Creating spaces for global and local knowledge systems to interact is the topic explored by Inkson and Parker. Stepping outside the borders of HE itself, knowledge flow and capacity development are not the sole preserve of the academe. With career theory as a foundation and the film industry in New Zealand as an example, Inkson and Parker describe the formation, outside the university, of industry-specific ‘communities of practice’. Their capacity derives from three forms of knowing: knowing ‘how’ (technical expertise); knowing ‘why’ (motivation); and knowing ‘whom’ (networking). Universities promote the first of these, but less the second and third. The latter have been instrumental in New Zealand film. Although seeded by a particular individual — Peter Jackson — such communities of practice cannot be written off as one-offs. The conditions that spawned them, for example, economic rationalism, are not confined to New Zealand. In the developing world, and returning to countering brain drain, communities of practice can be seeded around, as the authors themselves put it, ‘knowledge formats which have high Indigenous value but limited transferability to richer economies’. Thus, and echoing the contributions generally, we must persuade high achievers that there are opportunities to express their motivation at home.

Themes

The contributions in this volume are diverse. In our recognition of, and respect for, that diversity, we often overlook similarities (Ofori-Dankwa and Tiermen, 2002). The most striking similarity across the papers as a whole is the idea of tolerating differences, and seeing them as sites for knowledge flow and capacity development. That idea is also implied by Neave (Neave, 2002), in his argument for ‘disaggregation’ in research, and research training systems, to allow for local variations in advance of potentially building back-up to general policy. Another way of picturing both global penetration and local assertiveness combined is as a global–local ‘glocality’ (Carr, 2004).

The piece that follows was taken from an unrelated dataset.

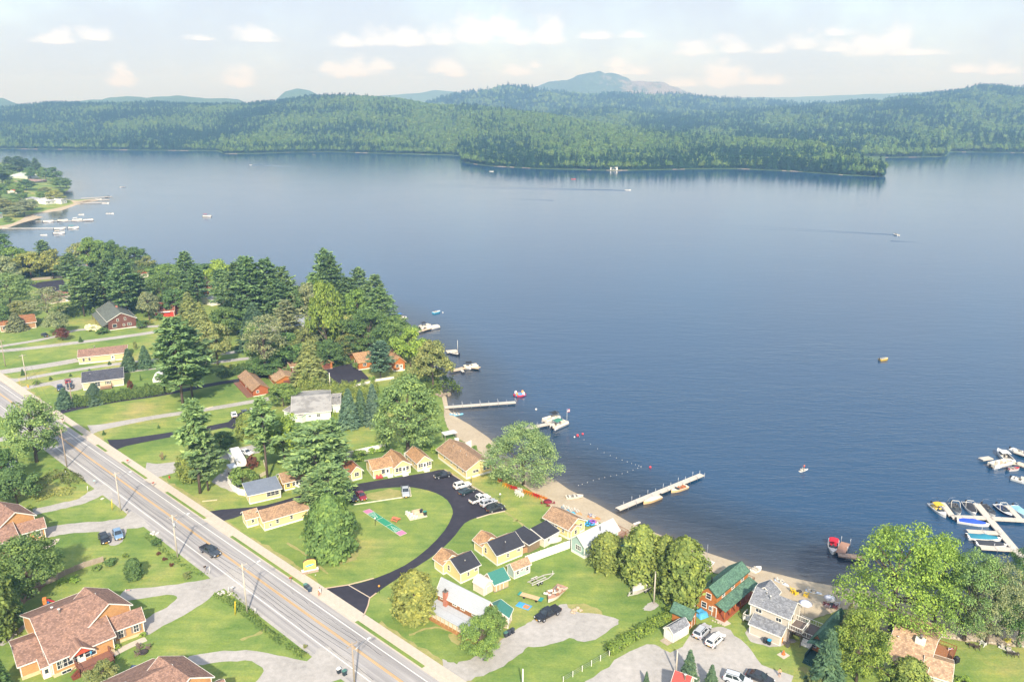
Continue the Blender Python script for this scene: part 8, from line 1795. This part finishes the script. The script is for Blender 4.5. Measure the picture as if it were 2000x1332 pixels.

Contact between global and local systems, in a unique glocality, is a unifying element in all our readings. Included are academic diasporas and immigrant academics (Hugo), expatriate labor (McAuliffe and MacLachlan), the commercialization of intellectual property (McAuliffe and MacLachlan; Meyer and Evans), problem posing vs knowledge banking (Maluwa-Banda and MacJessie-Mbewe), fusion of foreign and traditional knowledge (Sinlarat, Marai et al), diversity paradigms (Nsamenang), ‘blending global and local knowledge’ (Bandawe), ‘the interface’ (Durie), and metaphors of ‘boundaryless’ careers with knowledge workers as bees that develop capacity in the hive (Inkson and Parker). Overall, the readings throughout this special issue point towards a general policy of encouraging both global and local knowledge systems together.

This entails understanding human motivation. Motivation means literally ‘to move’, and the glocal incentives to mobility captured in this volume range from salary and lifestyle to family support, cultural identity, and career. Those observations are broadly consistent with theories emerging in the managerial literature on global mobility (Carr et al., 2005). Encouraging an interface between global and local systems of knowledge has inherent potential to redress poverty (Sawamura, 2002). Neave (2002) describes how technology-mediated partnerships between research teams spanning ‘developed’ and ‘developing’ economies have the potential to unlock global ‘reserves of talent’, for example, across the current digital divide in Africa. Such processes may contribute to reducing global inequities in poverty and wealth (Erasmus, 2002; Mneney, 2002), and indeed inequities in health (McAuliffe and MacLachlan, Bandawe, Durie). Others focus on education (Paitoon, Maluwa-Banda and MacJessie-Mbewe, Nsamenang). The remainder considers management of HR (Hugo, Meyer and Evans, Inkson and Parker) or a combination of all three (Marai et al). These foci are recognized as contributors to development in general, and poverty reduction in particular. In HE, they facilitate the university's role as critic and conscience of a global society. In the context of a United Nations’ Millennium goal of reducing world poverty, facilitating that glocality — we believe — is the profoundest contribution of all.